Written task: Write out all of the data exactly as it appears.

--- start ---

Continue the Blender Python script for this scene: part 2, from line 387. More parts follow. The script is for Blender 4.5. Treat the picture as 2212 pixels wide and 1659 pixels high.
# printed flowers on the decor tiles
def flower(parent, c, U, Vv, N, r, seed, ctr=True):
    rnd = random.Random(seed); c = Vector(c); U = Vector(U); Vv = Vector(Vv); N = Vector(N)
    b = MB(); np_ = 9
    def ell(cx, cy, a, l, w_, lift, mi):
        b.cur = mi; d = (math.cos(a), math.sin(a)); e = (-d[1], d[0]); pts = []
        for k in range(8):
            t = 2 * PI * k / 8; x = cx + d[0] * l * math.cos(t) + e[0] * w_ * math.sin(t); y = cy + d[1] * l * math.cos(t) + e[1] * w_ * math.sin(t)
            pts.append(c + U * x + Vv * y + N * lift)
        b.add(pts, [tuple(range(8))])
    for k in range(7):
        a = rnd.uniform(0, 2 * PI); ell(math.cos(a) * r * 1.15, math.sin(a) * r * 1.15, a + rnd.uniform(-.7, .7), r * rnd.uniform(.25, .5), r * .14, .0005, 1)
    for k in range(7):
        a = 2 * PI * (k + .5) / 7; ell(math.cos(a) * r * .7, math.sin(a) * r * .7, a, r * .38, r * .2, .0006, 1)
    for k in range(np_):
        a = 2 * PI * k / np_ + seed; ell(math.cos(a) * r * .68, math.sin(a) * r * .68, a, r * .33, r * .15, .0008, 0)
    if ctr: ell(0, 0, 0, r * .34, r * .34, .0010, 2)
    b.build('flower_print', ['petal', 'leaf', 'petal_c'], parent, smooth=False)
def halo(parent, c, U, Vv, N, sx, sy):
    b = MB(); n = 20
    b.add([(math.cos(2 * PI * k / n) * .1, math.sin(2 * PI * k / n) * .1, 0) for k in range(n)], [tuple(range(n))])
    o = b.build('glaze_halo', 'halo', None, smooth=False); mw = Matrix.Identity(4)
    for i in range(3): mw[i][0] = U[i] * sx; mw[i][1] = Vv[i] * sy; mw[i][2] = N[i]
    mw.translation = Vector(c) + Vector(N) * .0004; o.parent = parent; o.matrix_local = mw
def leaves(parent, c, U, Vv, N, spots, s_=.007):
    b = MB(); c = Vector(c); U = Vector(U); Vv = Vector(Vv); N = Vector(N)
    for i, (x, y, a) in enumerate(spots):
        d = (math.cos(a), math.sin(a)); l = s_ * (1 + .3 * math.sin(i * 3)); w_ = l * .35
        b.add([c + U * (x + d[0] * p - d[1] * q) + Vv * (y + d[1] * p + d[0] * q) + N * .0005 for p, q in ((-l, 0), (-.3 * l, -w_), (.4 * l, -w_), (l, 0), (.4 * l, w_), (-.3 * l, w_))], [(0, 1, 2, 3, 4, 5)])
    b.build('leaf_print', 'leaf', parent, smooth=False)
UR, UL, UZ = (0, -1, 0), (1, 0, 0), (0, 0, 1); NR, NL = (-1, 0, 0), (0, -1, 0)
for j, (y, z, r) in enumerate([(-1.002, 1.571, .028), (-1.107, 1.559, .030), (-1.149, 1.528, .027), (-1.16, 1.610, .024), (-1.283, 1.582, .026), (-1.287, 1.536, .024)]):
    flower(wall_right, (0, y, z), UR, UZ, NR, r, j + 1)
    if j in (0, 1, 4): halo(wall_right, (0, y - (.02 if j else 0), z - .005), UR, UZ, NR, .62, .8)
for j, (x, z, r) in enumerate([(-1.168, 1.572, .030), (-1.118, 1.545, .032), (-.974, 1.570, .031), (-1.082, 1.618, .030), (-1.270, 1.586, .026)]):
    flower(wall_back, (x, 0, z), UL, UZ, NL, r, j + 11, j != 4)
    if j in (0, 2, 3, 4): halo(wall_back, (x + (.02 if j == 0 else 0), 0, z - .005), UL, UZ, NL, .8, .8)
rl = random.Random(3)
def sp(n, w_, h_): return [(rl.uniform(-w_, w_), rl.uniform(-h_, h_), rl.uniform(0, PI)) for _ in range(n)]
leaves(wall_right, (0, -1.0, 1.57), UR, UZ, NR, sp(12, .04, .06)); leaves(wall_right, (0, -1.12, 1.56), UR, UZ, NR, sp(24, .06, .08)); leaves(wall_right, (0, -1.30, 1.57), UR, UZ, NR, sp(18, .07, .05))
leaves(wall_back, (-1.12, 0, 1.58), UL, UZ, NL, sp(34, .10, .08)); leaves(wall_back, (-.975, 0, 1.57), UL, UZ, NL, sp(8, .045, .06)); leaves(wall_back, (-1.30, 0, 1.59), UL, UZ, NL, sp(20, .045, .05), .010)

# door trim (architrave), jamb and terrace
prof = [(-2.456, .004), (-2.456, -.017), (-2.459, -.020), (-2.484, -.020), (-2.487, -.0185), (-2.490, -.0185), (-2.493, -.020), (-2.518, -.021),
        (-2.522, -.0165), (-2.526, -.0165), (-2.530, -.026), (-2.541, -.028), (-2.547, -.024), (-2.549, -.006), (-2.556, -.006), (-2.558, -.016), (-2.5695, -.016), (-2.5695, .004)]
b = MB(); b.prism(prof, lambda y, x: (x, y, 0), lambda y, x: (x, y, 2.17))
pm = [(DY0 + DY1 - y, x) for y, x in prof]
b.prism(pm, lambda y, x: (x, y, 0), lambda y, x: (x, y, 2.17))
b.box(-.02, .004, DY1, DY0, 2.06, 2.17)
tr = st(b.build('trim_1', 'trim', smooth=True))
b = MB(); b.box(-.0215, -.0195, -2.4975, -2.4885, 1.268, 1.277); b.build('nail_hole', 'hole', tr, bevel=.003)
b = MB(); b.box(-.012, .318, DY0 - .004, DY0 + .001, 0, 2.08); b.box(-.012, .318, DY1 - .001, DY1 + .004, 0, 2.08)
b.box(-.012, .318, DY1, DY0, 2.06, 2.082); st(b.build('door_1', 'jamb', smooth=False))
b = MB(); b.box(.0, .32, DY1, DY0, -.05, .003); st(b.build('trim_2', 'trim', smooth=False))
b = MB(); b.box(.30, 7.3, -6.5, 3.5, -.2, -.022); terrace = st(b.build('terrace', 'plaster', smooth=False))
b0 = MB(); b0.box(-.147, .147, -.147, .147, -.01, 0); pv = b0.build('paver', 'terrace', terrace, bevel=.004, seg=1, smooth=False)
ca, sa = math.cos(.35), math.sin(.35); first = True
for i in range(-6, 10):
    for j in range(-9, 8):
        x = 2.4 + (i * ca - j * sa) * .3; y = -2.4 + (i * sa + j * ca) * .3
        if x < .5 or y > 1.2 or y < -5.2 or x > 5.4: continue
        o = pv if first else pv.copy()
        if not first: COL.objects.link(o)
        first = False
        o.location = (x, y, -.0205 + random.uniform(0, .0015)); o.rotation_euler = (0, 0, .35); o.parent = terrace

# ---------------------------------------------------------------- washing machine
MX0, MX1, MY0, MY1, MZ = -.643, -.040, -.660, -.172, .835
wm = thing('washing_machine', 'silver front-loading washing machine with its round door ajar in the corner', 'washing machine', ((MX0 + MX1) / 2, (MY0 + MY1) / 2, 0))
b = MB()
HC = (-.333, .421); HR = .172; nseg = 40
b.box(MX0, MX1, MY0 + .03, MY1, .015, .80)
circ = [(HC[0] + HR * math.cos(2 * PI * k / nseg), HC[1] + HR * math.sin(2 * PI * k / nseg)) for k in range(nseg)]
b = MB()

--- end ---

Full answer:
Continue the Blender Python script for this scene: part 2, from line 387. More parts follow. The script is for Blender 4.5. Treat the picture as 2212 pixels wide and 1659 pixels high.
# printed flowers on the decor tiles
def flower(parent, c, U, Vv, N, r, seed, ctr=True):
    rnd = random.Random(seed); c = Vector(c); U = Vector(U); Vv = Vector(Vv); N = Vector(N)
    b = MB(); np_ = 9
    def ell(cx, cy, a, l, w_, lift, mi):
        b.cur = mi; d = (math.cos(a), math.sin(a)); e = (-d[1], d[0]); pts = []
        for k in range(8):
            t = 2 * PI * k / 8; x = cx + d[0] * l * math.cos(t) + e[0] * w_ * math.sin(t); y = cy + d[1] * l * math.cos(t) + e[1] * w_ * math.sin(t)
            pts.append(c + U * x + Vv * y + N * lift)
        b.add(pts, [tuple(range(8))])
    for k in range(7):
        a = rnd.uniform(0, 2 * PI); ell(math.cos(a) * r * 1.15, math.sin(a) * r * 1.15, a + rnd.uniform(-.7, .7), r * rnd.uniform(.25, .5), r * .14, .0005, 1)
    for k in range(7):
        a = 2 * PI * (k + .5) / 7; ell(math.cos(a) * r * .7, math.sin(a) * r * .7, a, r * .38, r * .2, .0006, 1)
    for k in range(np_):
        a = 2 * PI * k / np_ + seed; ell(math.cos(a) * r * .68, math.sin(a) * r * .68, a, r * .33, r * .15, .0008, 0)
    if ctr: ell(0, 0, 0, r * .34, r * .34, .0010, 2)
    b.build('flower_print', ['petal', 'leaf', 'petal_c'], parent, smooth=False)
def halo(parent, c, U, Vv, N, sx, sy):
    b = MB(); n = 20
    b.add([(math.cos(2 * PI * k / n) * .1, math.sin(2 * PI * k / n) * .1, 0) for k in range(n)], [tuple(range(n))])
    o = b.build('glaze_halo', 'halo', None, smooth=False); mw = Matrix.Identity(4)
    for i in range(3): mw[i][0] = U[i] * sx; mw[i][1] = Vv[i] * sy; mw[i][2] = N[i]
    mw.translation = Vector(c) + Vector(N) * .0004; o.parent = parent; o.matrix_local = mw
def leaves(parent, c, U, Vv, N, spots, s_=.007):
    b = MB(); c = Vector(c); U = Vector(U); Vv = Vector(Vv); N = Vector(N)
    for i, (x, y, a) in enumerate(spots):
        d = (math.cos(a), math.sin(a)); l = s_ * (1 + .3 * math.sin(i * 3)); w_ = l * .35
        b.add([c + U * (x + d[0] * p - d[1] * q) + Vv * (y + d[1] * p + d[0] * q) + N * .0005 for p, q in ((-l, 0), (-.3 * l, -w_), (.4 * l, -w_), (l, 0), (.4 * l, w_), (-.3 * l, w_))], [(0, 1, 2, 3, 4, 5)])
    b.build('leaf_print', 'leaf', parent, smooth=False)
UR, UL, UZ = (0, -1, 0), (1, 0, 0), (0, 0, 1); NR, NL = (-1, 0, 0), (0, -1, 0)
for j, (y, z, r) in enumerate([(-1.002, 1.571, .028), (-1.107, 1.559, .030), (-1.149, 1.528, .027), (-1.16, 1.610, .024), (-1.283, 1.582, .026), (-1.287, 1.536, .024)]):
    flower(wall_right, (0, y, z), UR, UZ, NR, r, j + 1)
    if j in (0, 1, 4): halo(wall_right, (0, y - (.02 if j else 0), z - .005), UR, UZ, NR, .62, .8)
for j, (x, z, r) in enumerate([(-1.168, 1.572, .030), (-1.118, 1.545, .032), (-.974, 1.570, .031), (-1.082, 1.618, .030), (-1.270, 1.586, .026)]):
    flower(wall_back, (x, 0, z), UL, UZ, NL, r, j + 11, j != 4)
    if j in (0, 2, 3, 4): halo(wall_back, (x + (.02 if j == 0 else 0), 0, z - .005), UL, UZ, NL, .8, .8)
rl = random.Random(3)
def sp(n, w_, h_): return [(rl.uniform(-w_, w_), rl.uniform(-h_, h_), rl.uniform(0, PI)) for _ in range(n)]
leaves(wall_right, (0, -1.0, 1.57), UR, UZ, NR, sp(12, .04, .06)); leaves(wall_right, (0, -1.12, 1.56), UR, UZ, NR, sp(24, .06, .08)); leaves(wall_right, (0, -1.30, 1.57), UR, UZ, NR, sp(18, .07, .05))
leaves(wall_back, (-1.12, 0, 1.58), UL, UZ, NL, sp(34, .10, .08)); leaves(wall_back, (-.975, 0, 1.57), UL, UZ, NL, sp(8, .045, .06)); leaves(wall_back, (-1.30, 0, 1.59), UL, UZ, NL, sp(20, .045, .05), .010)

# door trim (architrave), jamb and terrace
prof = [(-2.456, .004), (-2.456, -.017), (-2.459, -.020), (-2.484, -.020), (-2.487, -.0185), (-2.490, -.0185), (-2.493, -.020), (-2.518, -.021),
        (-2.522, -.0165), (-2.526, -.0165), (-2.530, -.026), (-2.541, -.028), (-2.547, -.024), (-2.549, -.006), (-2.556, -.006), (-2.558, -.016), (-2.5695, -.016), (-2.5695, .004)]
b = MB(); b.prism(prof, lambda y, x: (x, y, 0), lambda y, x: (x, y, 2.17))
pm = [(DY0 + DY1 - y, x) for y, x in prof]
b.prism(pm, lambda y, x: (x, y, 0), lambda y, x: (x, y, 2.17))
b.box(-.02, .004, DY1, DY0, 2.06, 2.17)
tr = st(b.build('trim_1', 'trim', smooth=True))
b = MB(); b.box(-.0215, -.0195, -2.4975, -2.4885, 1.268, 1.277); b.build('nail_hole', 'hole', tr, bevel=.003)
b = MB(); b.box(-.012, .318, DY0 - .004, DY0 + .001, 0, 2.08); b.box(-.012, .318, DY1 - .001, DY1 + .004, 0, 2.08)
b.box(-.012, .318, DY1, DY0, 2.06, 2.082); st(b.build('door_1', 'jamb', smooth=False))
b = MB(); b.box(.0, .32, DY1, DY0, -.05, .003); st(b.build('trim_2', 'trim', smooth=False))
b = MB(); b.box(.30, 7.3, -6.5, 3.5, -.2, -.022); terrace = st(b.build('terrace', 'plaster', smooth=False))
b0 = MB(); b0.box(-.147, .147, -.147, .147, -.01, 0); pv = b0.build('paver', 'terrace', terrace, bevel=.004, seg=1, smooth=False)
ca, sa = math.cos(.35), math.sin(.35); first = True
for i in range(-6, 10):
    for j in range(-9, 8):
        x = 2.4 + (i * ca - j * sa) * .3; y = -2.4 + (i * sa + j * ca) * .3
        if x < .5 or y > 1.2 or y < -5.2 or x > 5.4: continue
        o = pv if first else pv.copy()
        if not first: COL.objects.link(o)
        first = False
        o.location = (x, y, -.0205 + random.uniform(0, .0015)); o.rotation_euler = (0, 0, .35); o.parent = terrace

# ---------------------------------------------------------------- washing machine
MX0, MX1, MY0, MY1, MZ = -.643, -.040, -.660, -.172, .835
wm = thing('washing_machine', 'silver front-loading washing machine with its round door ajar in the corner', 'washing machine', ((MX0 + MX1) / 2, (MY0 + MY1) / 2, 0))
b = MB()
HC = (-.333, .421); HR = .172; nseg = 40
b.box(MX0, MX1, MY0 + .03, MY1, .015, .80)
circ = [(HC[0] + HR * math.cos(2 * PI * k / nseg), HC[1] + HR * math.sin(2 * PI * k / nseg)) for k in range(nseg)]
b = MB()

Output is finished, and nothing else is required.